The Baby-sitters Club

In my experience as a devoted reader of The Baby-sitters Club, these books were quite popular among girls my age during our elementary school careers in the mid 1990s. Each week when our class would go to the school library we would scour the shelves for The Baby-Sitters Club novels, seeking one that we had not yet read. If memory serves, these books always had very tattered covers. This could be for a couple of reasons: One, that elementary school children are incapable of not destroying something as delicate as a paperback novel; or two, that these books exchanged hands between many elementary school girls. During the summers the search for unread Baby-sitters Club books would be transplanted to the public library, which always had a much larger selection of tattered cover books about a certain group of babysitters. Through the years and many dedicated search efforts, I never came across any boys who read the series. If boys did, they certainly did not advertise their interests.
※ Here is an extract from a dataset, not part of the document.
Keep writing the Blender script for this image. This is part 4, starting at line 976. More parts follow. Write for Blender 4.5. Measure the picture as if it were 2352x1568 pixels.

Beginning in 1986, Ann M. Martin began writing novels centered about middle school aged children who ran a babysitting business. These middle school children worked to fulfill the need for babysitters in their neighborhood. Her novels were published from 1986 until 2000 and sold approximately 170 million copies. 131 novels were published; this number does not include the special edition novels or subsequent series that sprouted after the initial success of The Baby-sitters Club novels. Of the ten main characters that Martin developed in her novels, only one of them was male.
In Elizabeth Segel’s discussion of gender and its relation to childhood reading, she suggests that “boys [venture] into the territory of girls’ reading only with considerable trepidation” (73). The Baby-sitters Club series was quite obviously marketed to girls. If the flowery and brightly colored covers did not dissuade boys from reading the series, the cast of main characters that only included one male might have. The series seems to reinforce the gender role of females as caretakers; in her writings Segel discusses how literature that is specifically catered to girls tends to reinforce ideas such as these. It appears that in writing the series Martin does attempt to reach out to male readers through the inclusion of a male babysitter. However, whether or not this was enough to induct male readers into a predominantly female following is difficult to say. As Segel plainly puts it: “reading a book about a girl is still cause for embarrassment for many young readers” (76).